A couple of weeks ago Alex posted asking the question whether browser add-ons can be real businesses. Alex came to no definite conclusions and looking at the comments on his post, the readers were very split about the reality of browser add-ons become standalone businesses.

I meet from time to time with Seth Wagoner, CEO of browser add-on company Interclue and we had a discussion about Alex’s post. Rather than paraphrase Seth’s thoughts, I thought it best to post his salient points directly.

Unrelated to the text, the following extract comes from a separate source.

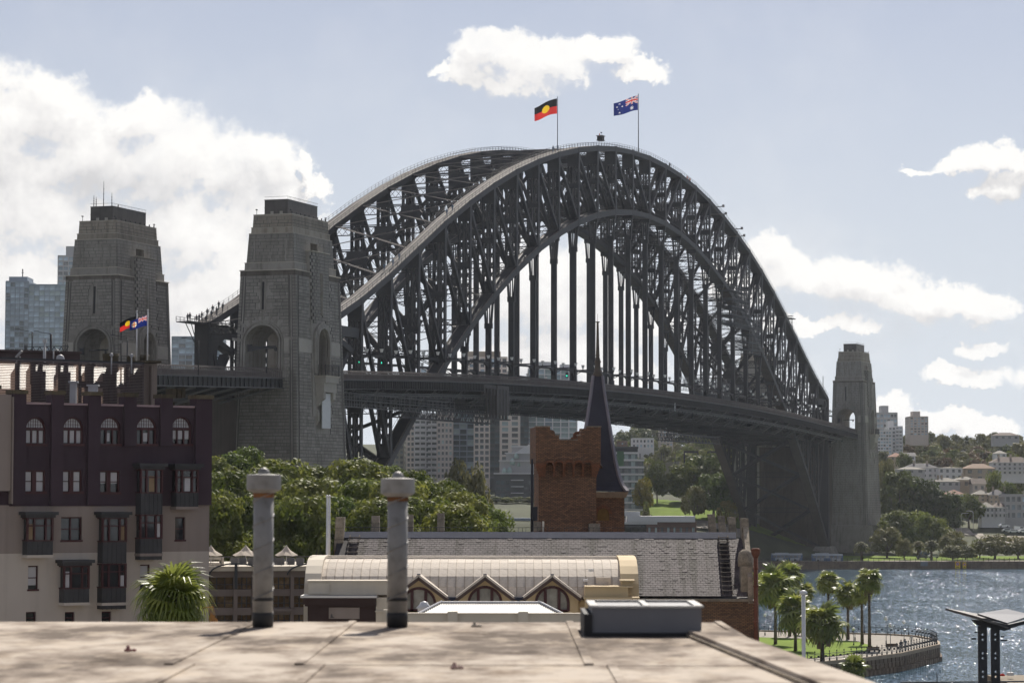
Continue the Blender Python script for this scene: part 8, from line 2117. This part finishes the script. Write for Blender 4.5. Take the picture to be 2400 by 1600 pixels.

At a very general level, I think of commercial software as “monetizing pixel-seconds”, whether they’re on the desktop, in the browser, on your phone, whatever. You’ve got to *earn* your pixel-seconds, by providing value to the users. Usually, the pixels closer to the user’s mouse pointer are quite a bit more valuable than the ones around the edges of the browser or the screen. Any setup&takedown time counts against your value as well, although if this can be done at a time when other stuff is happening the user notices less. It takes a while to start up MS Word and close it again. Not so long to start up Google Docs. No time at all to open a clueview [editor’s note – clueviews are Interclue’s pop-up window previews]. I’m not sure whether this applies to everything (video? screensavers?) but in general if the user is letting you take up bits of their screen and not complaining about it then you have a reasonable chance of making money from it.

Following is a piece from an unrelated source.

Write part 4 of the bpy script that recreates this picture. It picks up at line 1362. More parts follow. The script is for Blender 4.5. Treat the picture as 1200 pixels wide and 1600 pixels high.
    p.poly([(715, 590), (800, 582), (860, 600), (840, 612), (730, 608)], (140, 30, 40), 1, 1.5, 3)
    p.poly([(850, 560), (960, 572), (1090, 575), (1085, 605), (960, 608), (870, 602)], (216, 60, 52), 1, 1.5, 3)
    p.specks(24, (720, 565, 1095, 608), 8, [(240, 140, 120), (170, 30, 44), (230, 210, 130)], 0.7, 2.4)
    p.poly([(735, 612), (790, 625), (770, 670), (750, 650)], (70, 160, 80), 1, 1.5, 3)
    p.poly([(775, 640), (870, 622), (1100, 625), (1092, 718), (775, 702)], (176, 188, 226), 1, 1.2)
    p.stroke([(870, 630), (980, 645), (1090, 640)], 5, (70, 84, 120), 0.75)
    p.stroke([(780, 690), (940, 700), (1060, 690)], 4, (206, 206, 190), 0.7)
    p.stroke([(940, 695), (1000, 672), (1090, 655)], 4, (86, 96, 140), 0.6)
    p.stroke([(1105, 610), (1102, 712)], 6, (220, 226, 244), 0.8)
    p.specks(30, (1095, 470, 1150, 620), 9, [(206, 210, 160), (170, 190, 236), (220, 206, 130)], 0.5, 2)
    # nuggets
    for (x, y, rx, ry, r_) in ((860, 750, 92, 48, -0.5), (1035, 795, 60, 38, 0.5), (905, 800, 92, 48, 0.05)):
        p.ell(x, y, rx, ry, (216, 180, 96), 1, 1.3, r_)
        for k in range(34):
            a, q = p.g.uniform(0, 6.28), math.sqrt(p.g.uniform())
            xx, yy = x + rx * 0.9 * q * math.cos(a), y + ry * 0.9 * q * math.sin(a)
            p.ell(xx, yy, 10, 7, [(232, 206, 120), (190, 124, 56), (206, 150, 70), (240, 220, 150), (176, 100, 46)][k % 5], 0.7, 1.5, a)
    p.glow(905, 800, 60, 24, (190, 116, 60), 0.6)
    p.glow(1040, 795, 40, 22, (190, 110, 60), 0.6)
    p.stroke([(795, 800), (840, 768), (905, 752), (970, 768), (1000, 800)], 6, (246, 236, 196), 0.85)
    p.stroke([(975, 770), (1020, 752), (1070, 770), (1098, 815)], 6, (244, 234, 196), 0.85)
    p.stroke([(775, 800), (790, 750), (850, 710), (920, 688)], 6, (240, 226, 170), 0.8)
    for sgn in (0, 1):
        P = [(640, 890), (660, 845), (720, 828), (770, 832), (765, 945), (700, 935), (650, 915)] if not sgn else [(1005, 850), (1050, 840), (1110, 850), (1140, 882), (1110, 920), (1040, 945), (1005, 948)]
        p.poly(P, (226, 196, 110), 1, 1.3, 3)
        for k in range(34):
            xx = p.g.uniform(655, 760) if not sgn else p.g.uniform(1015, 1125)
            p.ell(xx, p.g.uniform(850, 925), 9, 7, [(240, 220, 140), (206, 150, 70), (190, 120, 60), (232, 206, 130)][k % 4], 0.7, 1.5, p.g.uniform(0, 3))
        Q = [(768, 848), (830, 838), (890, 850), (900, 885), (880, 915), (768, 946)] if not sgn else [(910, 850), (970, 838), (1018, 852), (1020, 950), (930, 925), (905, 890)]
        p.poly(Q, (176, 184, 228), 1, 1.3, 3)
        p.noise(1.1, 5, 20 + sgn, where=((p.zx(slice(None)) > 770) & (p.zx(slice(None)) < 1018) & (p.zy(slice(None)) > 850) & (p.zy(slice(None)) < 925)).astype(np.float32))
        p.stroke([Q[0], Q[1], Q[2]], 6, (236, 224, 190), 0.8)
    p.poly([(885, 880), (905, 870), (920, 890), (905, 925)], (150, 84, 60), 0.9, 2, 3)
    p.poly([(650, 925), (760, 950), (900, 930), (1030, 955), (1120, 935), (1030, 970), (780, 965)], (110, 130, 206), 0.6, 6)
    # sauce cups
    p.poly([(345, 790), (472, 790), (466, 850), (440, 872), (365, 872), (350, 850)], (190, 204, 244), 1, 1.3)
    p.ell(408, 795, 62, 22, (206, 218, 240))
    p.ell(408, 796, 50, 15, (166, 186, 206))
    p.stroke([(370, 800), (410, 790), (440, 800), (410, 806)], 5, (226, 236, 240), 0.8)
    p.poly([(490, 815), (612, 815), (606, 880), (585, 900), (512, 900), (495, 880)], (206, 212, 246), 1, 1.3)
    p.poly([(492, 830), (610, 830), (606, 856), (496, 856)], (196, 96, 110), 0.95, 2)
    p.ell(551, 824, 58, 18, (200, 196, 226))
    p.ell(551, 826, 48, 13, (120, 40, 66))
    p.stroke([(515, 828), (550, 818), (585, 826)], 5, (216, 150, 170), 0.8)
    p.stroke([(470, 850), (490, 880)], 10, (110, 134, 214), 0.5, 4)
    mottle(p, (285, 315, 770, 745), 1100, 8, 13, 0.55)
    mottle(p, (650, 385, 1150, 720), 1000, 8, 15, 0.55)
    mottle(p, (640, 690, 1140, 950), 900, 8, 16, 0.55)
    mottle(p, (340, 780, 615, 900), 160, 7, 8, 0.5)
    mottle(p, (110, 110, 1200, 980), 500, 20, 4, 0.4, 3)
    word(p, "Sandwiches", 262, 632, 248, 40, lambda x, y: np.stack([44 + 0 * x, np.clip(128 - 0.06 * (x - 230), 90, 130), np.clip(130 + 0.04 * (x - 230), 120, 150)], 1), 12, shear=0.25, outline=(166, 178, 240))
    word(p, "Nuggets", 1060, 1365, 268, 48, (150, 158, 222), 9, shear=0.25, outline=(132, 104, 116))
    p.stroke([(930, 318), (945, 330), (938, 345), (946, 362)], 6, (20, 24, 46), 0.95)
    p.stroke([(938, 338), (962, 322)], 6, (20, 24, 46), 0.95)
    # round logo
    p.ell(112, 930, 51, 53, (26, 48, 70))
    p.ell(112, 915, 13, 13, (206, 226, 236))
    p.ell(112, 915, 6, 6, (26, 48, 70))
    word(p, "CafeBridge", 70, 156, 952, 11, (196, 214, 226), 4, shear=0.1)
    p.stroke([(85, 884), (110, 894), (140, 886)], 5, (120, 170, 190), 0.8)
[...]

The reality is that as more people spend more time in their browsers, browser add-ons will get more chances to make money. Browser add-ons that can actually inject stuff into the pages near where the user is actually looking will likely do even better. But if you want to get the user’s face like that you really do have to provide quite a lot of value.


It’s not impossible to create viability for a browser add-on business but it does require nailing some use cases that are conceptual at best (or yet to be conceived at worse). All credit to those attempting to build businesses of this type – you’ve picked yourselves a scary but potentially rewarding, space.

Ben Kepes

Ben Kepes is a technology evangelist, an investor, a commentator and a business adviser. Ben covers the convergence of technology, mobile, ubiquity and agility, all enabled by the Cloud. His areas of interest extend to enterprise software, software integration, financial/accounting software, platforms and infrastructure as well as articulating technology simply for everyday users.

1 Comment
  • Reading this I realized that while Word is loading it’s *not* taking screen-space, because it doesn’t appear until it’s loaded – but on the other hand if I’ve got something I want to write *now* then I’m not going to do anything useful in the few seconds Word takes to get it’s act together. I write a lot of rough notes as I work, and none of them go into Word for this reason.